Cosa propone per evitare che sugli stessi fatti ci siano sentenze opposte?
«Per prima cosa, credo sia necessaria l'istituzione, ormai generalmente condivisa, di una procura nazionale antiterrorismo capace di coordinare l'azione di tutte le procure locali impegnate in questo tipo di indagini. Come interlocutore istituzionale di questa procura, molti sostengono la necessità della creazione di un giudice specializzato negli stessi termini. Così si assicurerebbe un'uniformità di sentenze, sia di condanna che di assoluzione».
Parla di giudici speciali?
«La nostra legge non consente giurisdizioni speciali.

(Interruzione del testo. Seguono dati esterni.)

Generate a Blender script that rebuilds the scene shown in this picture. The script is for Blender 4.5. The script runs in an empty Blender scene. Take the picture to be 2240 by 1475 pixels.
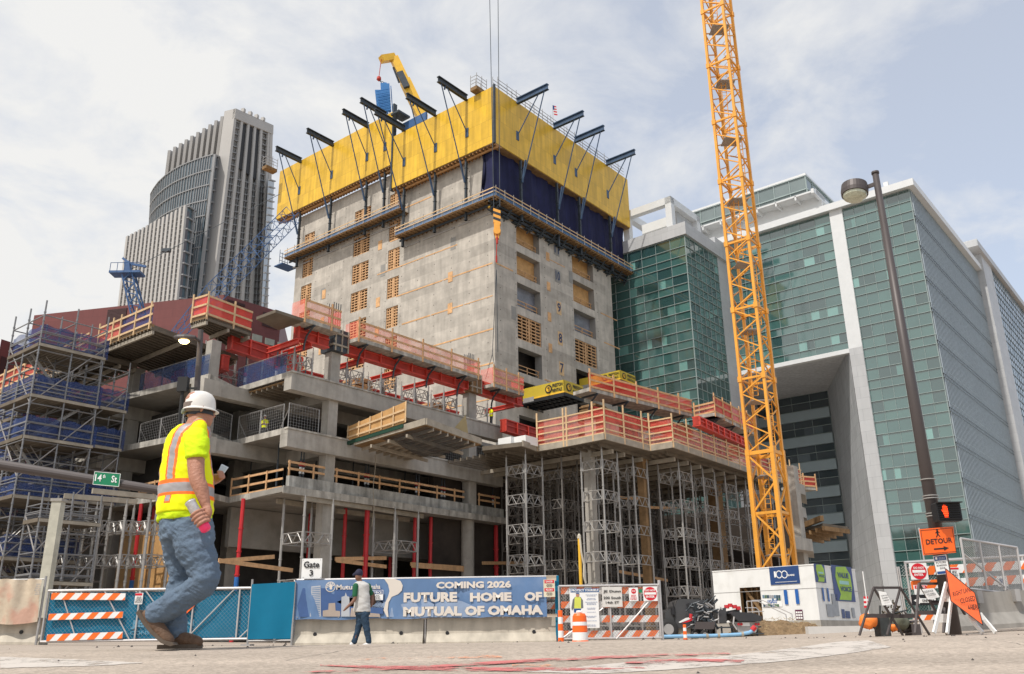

Ciò nonostante molti studiosi reclamano giudici che abbiamo una specializzazione tecnica in terrorismo internazionale».
Ma non si rischia di avere pesi e misure diverse tra i processi, per così dire normali, e quelli di terrorismo internazionale?
«Mi limito a ricordare che già oggi per gli indagati per terrorismo internazionale vige nel nostro ordinamento la stessa disciplina che vige per i mafiosi. Non si tratta di un doppio piano di valutazione, ma di strumenti diversi per tipologie di reato ritenute dal legislatore particolarmente gravi».
Daki ha ripetuto di essere stato interrogato senza un difensore da agenti americani nel suo ufficio in Procura. Lo stesso avrebbe raccontato un altro imputato.
«In Italia chiunque può esprimere le proprie opinioni. Quindi se Daki vuole può farlo liberamente».
Sta dicendo che non è vero?
«Le ricordo che abbiamo indagato Daki perché colto mentre dava ospitalità a Ciise il somalo su ordine dalla Siria del mullah Fouad. Questi fatti storici, che per la Procura di Milano erano la prova del supporto offerto a pericolosi jihadisti che dall'Italia volevano partire per l'Iraq, sono stati ammessi dallo stesso Daki. Da questi fatti Daki si è difeso avendo a disposizione, fin dal primo minuto della sua detenzione, un difensore e traduttori, peraltro pagati dallo Stato, per assicurargli le garanzie difensive riservate a tutti».